_PROBLEM STATEMENT_
Copy all lines in which the word "Treat" can be found.
### DATASET ENTRIES ###
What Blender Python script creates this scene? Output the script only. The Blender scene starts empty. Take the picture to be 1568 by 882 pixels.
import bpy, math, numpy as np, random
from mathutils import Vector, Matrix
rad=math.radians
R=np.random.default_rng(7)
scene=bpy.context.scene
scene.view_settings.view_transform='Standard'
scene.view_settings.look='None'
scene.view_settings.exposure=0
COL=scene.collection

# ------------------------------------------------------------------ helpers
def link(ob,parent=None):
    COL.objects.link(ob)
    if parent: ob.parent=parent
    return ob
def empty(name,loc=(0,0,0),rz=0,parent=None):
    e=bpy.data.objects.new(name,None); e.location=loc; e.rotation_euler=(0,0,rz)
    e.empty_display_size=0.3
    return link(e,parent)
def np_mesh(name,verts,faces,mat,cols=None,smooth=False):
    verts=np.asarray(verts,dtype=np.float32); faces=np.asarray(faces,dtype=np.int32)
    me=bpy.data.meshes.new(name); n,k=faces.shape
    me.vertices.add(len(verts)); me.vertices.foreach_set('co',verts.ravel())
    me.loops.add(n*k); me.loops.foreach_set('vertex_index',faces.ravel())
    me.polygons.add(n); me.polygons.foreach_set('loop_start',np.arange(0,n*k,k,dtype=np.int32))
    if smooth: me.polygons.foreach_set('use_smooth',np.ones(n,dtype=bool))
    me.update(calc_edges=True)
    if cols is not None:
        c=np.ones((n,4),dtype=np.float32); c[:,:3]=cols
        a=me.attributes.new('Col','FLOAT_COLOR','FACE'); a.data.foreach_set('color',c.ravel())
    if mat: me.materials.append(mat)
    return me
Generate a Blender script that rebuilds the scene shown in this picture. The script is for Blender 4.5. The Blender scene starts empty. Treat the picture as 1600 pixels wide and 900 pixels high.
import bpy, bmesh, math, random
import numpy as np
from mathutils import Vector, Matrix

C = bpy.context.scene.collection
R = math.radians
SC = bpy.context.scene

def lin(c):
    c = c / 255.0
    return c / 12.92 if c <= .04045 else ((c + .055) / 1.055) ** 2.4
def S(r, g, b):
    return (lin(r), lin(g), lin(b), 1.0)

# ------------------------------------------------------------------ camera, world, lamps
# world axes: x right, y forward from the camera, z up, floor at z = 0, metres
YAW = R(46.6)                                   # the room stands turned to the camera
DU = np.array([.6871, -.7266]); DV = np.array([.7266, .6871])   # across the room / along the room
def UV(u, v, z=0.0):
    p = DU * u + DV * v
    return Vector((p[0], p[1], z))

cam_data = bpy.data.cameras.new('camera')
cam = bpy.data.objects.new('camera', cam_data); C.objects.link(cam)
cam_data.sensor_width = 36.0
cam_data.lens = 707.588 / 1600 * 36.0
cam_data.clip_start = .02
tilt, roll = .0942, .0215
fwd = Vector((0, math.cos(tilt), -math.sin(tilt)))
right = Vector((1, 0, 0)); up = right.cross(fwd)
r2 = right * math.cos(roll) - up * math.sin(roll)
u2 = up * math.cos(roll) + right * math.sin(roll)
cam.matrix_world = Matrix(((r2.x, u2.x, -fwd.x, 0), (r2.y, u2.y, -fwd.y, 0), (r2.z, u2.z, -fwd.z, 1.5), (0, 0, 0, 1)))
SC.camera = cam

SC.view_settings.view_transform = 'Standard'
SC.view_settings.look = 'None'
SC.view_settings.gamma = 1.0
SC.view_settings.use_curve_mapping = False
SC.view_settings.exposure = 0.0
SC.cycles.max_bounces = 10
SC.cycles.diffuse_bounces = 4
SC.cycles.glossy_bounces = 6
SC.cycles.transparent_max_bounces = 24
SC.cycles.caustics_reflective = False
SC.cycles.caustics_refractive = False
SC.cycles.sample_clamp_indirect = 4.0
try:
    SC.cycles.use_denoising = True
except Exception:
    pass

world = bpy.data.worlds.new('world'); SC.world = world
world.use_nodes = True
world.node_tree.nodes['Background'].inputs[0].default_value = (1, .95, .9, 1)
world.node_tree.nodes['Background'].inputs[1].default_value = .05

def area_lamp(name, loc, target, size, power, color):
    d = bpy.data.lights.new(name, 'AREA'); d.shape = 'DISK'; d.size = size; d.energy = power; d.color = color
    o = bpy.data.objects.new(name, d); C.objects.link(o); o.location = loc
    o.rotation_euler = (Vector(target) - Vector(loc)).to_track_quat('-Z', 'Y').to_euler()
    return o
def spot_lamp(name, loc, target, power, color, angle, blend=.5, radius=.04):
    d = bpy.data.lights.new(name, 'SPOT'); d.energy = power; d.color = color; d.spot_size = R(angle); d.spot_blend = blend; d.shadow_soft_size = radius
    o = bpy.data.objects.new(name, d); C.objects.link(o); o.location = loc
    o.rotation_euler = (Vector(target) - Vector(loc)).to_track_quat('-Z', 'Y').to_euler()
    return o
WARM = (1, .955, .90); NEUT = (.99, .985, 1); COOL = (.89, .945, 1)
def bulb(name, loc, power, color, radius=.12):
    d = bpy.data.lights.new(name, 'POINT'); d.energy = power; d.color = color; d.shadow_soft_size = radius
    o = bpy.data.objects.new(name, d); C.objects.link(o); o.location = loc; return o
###
### DATASET ENTRIES ###
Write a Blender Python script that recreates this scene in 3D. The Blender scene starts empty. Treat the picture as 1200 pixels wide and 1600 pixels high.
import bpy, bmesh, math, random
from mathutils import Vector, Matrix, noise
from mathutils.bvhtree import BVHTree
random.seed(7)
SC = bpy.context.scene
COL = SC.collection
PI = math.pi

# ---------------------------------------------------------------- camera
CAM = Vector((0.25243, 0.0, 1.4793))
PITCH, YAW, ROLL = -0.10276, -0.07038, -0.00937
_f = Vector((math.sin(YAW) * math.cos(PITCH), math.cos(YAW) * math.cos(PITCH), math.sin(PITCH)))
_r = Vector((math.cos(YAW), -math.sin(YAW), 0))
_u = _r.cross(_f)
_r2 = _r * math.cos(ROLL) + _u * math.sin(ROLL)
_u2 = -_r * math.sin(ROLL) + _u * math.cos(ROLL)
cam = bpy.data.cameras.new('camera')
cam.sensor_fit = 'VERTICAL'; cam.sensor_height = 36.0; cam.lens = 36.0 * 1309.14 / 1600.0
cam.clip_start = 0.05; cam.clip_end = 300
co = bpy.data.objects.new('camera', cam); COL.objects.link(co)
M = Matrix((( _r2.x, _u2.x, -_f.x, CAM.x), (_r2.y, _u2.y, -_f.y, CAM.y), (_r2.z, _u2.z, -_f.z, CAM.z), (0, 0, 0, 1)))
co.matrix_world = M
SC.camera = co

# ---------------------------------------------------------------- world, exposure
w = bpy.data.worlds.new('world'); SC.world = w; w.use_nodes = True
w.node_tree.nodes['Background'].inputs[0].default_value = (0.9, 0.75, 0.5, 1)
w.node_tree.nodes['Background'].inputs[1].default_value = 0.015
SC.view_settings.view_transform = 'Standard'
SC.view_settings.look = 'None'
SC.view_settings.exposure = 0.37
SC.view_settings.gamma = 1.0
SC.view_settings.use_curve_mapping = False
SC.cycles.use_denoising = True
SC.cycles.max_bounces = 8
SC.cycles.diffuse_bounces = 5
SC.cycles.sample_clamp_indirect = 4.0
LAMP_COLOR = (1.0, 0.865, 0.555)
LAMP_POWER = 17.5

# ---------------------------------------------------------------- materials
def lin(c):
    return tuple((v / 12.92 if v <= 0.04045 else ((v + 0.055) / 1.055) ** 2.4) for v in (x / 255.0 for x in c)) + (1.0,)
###
### DATASET ENTRIES ###
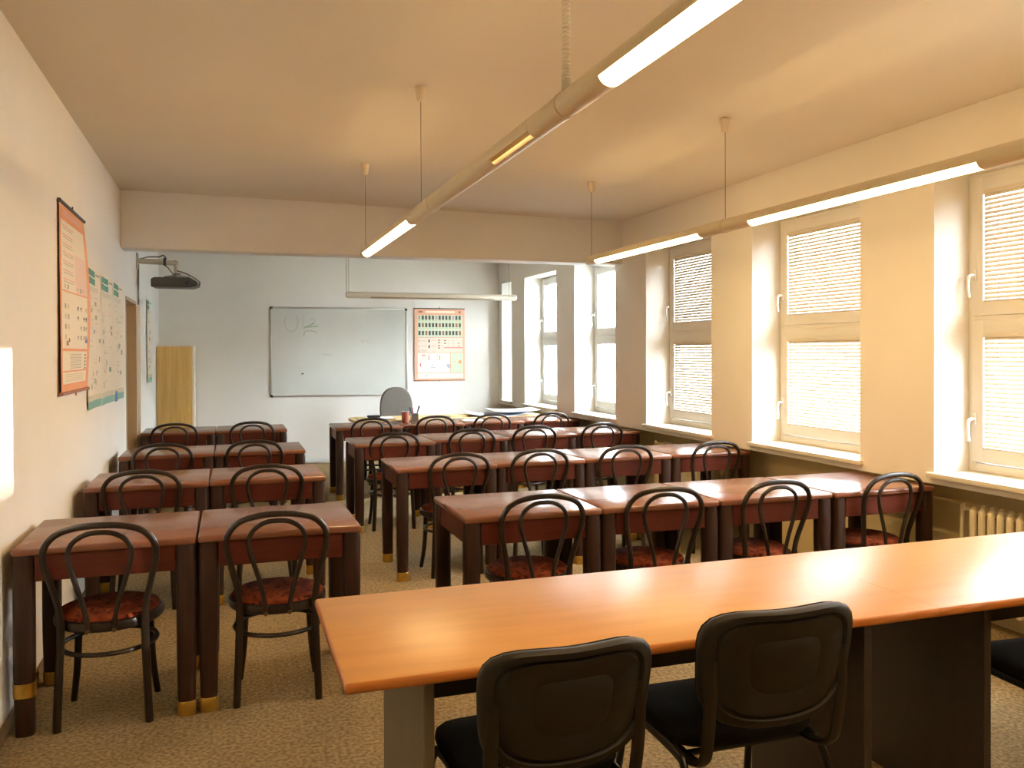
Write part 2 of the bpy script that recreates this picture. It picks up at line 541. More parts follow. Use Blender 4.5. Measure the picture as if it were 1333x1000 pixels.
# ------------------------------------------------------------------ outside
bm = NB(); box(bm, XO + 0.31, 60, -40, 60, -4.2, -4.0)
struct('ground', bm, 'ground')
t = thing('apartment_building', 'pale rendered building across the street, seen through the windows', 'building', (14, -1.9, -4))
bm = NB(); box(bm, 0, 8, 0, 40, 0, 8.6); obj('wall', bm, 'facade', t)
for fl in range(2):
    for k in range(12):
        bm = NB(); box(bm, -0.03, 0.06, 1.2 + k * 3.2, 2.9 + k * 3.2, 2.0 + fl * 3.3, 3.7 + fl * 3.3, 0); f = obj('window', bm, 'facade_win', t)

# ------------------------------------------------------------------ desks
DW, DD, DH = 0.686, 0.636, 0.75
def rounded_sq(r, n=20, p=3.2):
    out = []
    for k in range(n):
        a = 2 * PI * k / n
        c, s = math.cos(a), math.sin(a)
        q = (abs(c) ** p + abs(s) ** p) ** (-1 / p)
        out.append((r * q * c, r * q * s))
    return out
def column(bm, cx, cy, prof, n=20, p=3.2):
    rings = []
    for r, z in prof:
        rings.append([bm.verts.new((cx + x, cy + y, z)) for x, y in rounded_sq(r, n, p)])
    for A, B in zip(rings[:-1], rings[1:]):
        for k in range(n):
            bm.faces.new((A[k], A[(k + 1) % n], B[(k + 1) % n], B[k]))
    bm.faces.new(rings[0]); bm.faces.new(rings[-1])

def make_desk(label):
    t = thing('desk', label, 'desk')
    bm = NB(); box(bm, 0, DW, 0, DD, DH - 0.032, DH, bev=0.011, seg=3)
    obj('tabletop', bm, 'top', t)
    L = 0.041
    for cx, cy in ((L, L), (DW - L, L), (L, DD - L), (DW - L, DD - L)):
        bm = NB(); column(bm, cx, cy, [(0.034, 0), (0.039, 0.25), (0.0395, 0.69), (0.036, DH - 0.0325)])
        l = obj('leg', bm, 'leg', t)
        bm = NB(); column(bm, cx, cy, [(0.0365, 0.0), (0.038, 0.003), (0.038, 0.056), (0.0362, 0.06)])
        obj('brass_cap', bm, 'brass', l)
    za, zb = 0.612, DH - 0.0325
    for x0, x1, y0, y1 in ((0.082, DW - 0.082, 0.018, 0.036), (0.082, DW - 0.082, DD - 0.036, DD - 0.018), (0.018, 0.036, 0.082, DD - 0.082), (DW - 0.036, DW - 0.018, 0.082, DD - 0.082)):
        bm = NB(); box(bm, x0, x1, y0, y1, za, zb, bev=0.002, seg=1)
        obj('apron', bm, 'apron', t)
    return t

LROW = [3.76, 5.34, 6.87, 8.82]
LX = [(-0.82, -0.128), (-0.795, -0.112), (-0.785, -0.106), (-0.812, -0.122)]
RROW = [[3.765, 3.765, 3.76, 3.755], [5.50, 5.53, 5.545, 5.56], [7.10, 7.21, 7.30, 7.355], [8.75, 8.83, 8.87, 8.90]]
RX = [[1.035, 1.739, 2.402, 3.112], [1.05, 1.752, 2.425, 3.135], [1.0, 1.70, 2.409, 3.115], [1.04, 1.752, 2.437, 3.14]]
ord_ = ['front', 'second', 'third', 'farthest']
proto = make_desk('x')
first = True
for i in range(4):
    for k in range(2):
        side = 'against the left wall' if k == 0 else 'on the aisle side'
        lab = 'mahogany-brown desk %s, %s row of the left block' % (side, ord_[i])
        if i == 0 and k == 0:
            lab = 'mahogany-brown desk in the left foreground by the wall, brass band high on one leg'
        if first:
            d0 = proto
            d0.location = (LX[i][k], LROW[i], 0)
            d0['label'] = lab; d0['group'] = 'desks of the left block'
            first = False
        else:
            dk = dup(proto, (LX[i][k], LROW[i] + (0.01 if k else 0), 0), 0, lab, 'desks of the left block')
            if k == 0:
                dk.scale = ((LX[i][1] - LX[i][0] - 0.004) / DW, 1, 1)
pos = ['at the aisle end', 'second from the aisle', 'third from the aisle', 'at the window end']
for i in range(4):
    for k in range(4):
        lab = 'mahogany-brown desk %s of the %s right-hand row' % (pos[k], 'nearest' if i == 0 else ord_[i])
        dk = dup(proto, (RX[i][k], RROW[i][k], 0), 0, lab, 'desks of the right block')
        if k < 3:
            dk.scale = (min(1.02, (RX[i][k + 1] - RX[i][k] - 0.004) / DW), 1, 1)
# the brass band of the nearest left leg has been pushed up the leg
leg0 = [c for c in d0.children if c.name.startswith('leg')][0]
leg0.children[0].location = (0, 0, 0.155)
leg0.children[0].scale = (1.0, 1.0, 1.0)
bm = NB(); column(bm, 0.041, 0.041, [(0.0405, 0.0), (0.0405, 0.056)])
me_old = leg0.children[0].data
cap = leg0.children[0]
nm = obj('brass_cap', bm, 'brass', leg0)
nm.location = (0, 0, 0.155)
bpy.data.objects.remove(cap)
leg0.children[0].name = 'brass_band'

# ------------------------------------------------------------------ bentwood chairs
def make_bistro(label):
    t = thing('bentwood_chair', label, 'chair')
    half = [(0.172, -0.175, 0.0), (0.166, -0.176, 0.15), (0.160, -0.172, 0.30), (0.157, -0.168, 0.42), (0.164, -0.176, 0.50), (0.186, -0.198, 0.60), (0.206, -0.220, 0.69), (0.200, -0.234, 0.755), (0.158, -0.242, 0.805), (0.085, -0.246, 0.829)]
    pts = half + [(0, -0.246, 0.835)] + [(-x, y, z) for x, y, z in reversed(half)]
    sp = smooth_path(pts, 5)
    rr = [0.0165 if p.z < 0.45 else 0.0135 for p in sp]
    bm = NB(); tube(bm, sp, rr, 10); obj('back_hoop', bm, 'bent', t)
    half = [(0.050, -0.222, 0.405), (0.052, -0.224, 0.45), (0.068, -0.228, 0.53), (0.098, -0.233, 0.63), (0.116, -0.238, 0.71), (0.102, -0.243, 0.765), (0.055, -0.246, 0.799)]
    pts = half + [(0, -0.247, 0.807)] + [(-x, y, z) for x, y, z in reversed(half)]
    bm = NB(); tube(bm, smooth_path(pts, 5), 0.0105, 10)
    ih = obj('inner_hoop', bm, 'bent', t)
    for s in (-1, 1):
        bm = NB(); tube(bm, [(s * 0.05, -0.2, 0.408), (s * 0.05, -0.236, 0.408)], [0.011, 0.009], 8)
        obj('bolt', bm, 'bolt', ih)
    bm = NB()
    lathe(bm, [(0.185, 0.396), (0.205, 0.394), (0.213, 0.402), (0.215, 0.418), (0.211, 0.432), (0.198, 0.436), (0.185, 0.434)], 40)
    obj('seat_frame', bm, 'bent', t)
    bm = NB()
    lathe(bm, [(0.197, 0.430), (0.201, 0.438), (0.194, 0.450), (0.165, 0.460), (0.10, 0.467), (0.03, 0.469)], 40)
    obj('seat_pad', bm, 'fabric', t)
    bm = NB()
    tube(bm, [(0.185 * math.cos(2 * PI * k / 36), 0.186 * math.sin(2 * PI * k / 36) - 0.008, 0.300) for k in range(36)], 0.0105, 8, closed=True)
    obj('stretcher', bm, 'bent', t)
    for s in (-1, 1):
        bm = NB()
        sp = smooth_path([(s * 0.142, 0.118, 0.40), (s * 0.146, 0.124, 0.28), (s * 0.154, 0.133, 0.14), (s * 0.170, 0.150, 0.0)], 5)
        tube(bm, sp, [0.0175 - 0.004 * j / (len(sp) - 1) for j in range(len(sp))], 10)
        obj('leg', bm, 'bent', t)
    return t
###
_OUTPUT FOR THIS TASK_
Generate a Blender script that rebuilds the scene shown in this picture. The script is for Blender 4.5. The Blender scene starts empty. Treat the picture as 1600 pixels wide and 900 pixels high.
Write a Blender Python script that recreates this scene in 3D. The Blender scene starts empty. Treat the picture as 1200 pixels wide and 1600 pixels high.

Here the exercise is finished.